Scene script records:
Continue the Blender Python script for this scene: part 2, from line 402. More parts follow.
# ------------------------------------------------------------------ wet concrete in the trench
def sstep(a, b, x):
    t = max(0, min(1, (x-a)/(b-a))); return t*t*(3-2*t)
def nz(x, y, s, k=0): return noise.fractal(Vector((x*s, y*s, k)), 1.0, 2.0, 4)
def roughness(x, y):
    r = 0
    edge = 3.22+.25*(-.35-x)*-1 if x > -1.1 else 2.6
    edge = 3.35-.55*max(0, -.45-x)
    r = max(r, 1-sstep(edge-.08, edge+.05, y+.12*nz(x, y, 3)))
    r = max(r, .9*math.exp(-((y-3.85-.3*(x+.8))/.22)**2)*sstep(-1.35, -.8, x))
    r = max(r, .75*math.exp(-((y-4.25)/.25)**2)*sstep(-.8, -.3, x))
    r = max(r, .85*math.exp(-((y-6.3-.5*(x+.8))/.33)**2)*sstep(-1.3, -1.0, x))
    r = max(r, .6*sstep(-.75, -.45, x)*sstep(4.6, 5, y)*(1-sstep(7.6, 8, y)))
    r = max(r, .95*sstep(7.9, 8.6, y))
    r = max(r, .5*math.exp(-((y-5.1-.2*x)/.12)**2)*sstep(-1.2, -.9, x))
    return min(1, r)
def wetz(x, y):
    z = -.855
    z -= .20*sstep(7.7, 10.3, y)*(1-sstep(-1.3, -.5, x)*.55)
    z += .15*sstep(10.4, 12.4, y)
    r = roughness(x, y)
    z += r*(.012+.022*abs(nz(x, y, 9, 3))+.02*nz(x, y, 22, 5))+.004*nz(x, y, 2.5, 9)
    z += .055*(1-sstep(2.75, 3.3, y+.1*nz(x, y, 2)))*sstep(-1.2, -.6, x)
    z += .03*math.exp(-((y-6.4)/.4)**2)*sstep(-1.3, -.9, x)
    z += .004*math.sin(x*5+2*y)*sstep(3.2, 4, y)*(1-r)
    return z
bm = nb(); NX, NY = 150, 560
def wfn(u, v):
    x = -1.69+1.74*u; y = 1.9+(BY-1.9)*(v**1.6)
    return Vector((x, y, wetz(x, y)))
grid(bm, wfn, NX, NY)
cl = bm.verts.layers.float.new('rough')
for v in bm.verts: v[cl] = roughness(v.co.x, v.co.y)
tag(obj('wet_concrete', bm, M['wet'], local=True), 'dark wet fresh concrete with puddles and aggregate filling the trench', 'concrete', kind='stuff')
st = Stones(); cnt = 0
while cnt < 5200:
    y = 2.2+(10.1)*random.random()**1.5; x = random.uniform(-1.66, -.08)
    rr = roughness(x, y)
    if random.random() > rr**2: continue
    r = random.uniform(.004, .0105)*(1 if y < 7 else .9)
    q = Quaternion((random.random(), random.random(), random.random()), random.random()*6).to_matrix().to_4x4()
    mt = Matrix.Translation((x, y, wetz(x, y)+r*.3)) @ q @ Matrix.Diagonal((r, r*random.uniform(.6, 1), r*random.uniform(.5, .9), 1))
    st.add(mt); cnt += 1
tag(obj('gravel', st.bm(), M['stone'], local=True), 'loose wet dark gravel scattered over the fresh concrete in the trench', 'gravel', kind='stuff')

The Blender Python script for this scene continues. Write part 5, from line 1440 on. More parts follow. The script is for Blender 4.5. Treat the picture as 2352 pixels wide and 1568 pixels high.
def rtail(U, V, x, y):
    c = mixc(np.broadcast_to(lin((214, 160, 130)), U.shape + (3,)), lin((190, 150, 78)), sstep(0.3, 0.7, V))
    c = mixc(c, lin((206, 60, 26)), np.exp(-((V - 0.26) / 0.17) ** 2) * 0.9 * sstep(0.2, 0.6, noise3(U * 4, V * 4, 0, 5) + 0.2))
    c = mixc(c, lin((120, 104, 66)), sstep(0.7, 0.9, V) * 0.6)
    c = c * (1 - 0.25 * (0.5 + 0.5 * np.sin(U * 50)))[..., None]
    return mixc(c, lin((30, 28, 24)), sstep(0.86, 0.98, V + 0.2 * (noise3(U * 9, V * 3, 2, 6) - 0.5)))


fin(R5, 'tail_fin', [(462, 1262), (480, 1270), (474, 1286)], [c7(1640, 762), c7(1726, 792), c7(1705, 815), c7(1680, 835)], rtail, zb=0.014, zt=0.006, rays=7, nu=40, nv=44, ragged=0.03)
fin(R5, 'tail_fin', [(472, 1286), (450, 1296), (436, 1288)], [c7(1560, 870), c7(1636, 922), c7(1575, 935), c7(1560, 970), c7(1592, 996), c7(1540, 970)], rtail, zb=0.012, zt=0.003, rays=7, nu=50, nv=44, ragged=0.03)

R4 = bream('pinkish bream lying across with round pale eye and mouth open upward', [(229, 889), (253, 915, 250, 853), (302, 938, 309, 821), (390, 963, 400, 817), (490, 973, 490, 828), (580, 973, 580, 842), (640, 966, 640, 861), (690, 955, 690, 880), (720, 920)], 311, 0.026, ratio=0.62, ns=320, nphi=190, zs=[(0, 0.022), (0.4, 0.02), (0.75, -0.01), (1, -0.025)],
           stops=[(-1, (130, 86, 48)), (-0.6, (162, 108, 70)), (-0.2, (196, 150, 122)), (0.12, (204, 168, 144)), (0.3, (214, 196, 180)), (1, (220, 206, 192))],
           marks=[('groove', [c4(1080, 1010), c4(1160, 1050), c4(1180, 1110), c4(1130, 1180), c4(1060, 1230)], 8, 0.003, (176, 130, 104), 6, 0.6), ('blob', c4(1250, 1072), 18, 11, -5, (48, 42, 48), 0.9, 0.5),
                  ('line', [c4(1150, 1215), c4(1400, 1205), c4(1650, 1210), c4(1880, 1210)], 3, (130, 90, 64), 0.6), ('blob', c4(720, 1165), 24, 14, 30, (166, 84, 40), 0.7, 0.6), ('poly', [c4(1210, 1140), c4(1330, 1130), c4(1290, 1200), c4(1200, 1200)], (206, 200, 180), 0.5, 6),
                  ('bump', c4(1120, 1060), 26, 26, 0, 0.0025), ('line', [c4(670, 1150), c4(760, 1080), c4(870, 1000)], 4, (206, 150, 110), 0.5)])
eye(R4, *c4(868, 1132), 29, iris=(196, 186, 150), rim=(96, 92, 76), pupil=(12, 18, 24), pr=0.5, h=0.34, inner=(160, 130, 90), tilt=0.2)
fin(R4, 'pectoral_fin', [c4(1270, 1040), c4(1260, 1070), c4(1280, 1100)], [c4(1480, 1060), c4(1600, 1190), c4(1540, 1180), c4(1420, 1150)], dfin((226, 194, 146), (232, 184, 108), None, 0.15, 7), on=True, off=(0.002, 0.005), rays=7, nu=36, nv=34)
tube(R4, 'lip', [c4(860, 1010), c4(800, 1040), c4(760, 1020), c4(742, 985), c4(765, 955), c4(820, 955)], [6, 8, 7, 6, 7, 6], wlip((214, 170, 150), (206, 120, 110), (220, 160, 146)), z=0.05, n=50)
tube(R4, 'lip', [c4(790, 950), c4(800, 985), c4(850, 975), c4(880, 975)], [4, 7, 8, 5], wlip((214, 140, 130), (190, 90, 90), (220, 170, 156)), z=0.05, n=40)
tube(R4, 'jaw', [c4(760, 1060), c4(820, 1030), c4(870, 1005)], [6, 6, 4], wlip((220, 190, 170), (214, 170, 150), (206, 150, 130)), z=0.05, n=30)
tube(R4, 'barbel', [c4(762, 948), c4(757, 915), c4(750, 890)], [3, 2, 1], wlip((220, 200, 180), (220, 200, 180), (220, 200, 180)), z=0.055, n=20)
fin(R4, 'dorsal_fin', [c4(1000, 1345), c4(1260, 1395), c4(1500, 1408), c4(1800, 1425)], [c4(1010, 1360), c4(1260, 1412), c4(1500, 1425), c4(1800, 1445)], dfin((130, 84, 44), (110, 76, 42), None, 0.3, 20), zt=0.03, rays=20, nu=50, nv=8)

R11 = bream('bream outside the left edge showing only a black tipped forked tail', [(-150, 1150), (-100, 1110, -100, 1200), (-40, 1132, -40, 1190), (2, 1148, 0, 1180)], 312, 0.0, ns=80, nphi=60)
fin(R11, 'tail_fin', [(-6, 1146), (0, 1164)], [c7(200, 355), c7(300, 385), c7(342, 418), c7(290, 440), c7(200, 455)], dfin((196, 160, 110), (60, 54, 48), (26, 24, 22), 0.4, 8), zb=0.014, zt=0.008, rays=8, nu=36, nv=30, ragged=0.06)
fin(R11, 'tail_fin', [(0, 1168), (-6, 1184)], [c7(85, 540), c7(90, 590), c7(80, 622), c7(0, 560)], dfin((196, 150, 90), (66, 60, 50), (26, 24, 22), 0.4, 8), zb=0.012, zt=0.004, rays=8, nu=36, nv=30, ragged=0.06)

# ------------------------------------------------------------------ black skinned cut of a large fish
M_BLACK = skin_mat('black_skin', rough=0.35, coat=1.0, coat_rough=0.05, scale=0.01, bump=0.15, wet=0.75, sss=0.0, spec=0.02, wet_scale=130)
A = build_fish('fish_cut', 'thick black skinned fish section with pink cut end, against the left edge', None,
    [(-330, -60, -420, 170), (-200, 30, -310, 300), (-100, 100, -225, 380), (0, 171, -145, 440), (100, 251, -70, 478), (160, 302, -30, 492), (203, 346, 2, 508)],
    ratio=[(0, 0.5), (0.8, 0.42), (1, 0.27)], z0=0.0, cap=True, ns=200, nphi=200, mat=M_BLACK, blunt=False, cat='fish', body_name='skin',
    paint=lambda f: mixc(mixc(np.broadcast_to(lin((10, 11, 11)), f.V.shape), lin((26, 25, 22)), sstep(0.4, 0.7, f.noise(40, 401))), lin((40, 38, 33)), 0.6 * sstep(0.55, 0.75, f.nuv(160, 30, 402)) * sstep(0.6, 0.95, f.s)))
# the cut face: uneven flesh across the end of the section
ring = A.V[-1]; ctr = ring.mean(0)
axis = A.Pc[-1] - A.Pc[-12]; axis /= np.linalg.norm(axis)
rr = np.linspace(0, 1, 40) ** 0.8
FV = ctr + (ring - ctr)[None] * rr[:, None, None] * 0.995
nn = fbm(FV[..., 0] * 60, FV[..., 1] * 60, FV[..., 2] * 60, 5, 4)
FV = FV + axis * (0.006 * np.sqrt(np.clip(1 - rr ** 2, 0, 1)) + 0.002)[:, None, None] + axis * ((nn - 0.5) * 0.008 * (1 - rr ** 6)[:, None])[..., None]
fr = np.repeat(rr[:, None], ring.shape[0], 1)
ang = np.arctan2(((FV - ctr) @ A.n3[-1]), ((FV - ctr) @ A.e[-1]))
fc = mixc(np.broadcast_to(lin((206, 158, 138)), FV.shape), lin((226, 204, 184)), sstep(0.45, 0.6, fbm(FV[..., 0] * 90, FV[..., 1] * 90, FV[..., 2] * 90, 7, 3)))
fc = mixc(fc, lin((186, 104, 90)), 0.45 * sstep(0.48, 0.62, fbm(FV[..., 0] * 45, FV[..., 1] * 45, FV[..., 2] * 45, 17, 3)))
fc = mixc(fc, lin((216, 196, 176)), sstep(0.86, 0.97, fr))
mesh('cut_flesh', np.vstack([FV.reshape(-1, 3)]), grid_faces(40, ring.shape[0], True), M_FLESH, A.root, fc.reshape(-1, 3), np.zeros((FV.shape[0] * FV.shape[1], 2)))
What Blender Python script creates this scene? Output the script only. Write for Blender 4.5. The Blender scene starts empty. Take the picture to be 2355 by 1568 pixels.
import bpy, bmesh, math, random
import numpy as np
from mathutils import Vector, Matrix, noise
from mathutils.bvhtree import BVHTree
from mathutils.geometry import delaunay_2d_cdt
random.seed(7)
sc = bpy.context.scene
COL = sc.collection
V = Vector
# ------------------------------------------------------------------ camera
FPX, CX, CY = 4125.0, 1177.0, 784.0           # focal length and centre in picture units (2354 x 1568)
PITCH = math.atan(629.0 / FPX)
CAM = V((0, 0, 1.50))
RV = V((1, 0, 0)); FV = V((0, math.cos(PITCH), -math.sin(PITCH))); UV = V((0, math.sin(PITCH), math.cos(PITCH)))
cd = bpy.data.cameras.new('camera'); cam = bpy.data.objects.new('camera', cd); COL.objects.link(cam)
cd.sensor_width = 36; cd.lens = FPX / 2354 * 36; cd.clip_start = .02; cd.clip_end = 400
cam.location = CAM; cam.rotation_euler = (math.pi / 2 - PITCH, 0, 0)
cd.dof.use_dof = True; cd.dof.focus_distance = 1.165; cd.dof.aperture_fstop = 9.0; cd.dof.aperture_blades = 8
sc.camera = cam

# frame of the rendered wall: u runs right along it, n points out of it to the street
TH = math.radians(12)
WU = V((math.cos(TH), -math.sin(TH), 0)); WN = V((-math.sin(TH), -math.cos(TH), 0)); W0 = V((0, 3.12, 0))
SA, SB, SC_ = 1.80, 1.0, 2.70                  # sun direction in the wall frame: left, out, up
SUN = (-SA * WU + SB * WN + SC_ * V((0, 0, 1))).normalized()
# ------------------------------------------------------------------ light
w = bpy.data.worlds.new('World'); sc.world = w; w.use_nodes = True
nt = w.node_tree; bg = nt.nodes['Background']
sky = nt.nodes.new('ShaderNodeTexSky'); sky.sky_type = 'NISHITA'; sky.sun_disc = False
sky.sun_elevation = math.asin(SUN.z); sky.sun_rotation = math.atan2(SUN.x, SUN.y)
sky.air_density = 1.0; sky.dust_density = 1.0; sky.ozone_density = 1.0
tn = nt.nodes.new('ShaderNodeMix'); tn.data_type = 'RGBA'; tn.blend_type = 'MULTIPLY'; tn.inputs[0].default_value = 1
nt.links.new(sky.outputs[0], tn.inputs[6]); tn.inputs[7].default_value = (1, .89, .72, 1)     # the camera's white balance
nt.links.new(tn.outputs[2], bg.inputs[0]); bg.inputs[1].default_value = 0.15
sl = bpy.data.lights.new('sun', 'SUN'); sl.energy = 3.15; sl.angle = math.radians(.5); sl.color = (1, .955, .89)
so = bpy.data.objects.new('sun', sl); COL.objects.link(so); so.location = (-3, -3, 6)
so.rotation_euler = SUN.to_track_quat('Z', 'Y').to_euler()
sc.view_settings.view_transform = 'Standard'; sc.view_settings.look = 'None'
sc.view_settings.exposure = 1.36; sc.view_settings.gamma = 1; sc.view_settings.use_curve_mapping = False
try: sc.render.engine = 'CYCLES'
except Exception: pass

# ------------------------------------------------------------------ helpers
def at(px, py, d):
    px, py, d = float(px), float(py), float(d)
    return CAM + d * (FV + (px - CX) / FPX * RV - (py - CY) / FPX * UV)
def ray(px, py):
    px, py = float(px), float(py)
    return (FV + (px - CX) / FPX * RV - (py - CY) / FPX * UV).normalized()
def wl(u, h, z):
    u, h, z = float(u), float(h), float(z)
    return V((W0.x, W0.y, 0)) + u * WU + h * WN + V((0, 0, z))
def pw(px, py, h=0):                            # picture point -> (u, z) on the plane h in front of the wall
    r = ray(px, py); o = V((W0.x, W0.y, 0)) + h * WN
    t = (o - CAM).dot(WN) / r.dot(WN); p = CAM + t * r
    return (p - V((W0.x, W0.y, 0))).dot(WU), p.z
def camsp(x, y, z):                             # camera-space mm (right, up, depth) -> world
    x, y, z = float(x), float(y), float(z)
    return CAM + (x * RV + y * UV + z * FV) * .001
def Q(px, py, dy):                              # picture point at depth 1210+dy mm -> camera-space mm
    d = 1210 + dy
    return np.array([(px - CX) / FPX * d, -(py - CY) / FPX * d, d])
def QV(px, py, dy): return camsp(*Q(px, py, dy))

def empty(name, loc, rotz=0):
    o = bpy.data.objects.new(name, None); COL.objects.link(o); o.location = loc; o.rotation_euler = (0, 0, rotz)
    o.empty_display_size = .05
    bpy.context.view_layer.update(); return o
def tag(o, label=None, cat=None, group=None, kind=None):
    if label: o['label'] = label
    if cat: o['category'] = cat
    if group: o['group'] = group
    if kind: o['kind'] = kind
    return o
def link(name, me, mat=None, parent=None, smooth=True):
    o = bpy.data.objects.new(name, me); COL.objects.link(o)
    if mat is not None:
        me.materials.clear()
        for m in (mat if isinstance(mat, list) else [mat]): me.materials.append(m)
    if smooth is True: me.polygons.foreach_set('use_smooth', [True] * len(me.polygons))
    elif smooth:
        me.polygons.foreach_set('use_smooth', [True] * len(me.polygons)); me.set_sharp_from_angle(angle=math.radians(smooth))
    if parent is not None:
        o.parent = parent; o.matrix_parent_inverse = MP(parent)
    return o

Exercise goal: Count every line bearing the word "follow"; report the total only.

In response: 2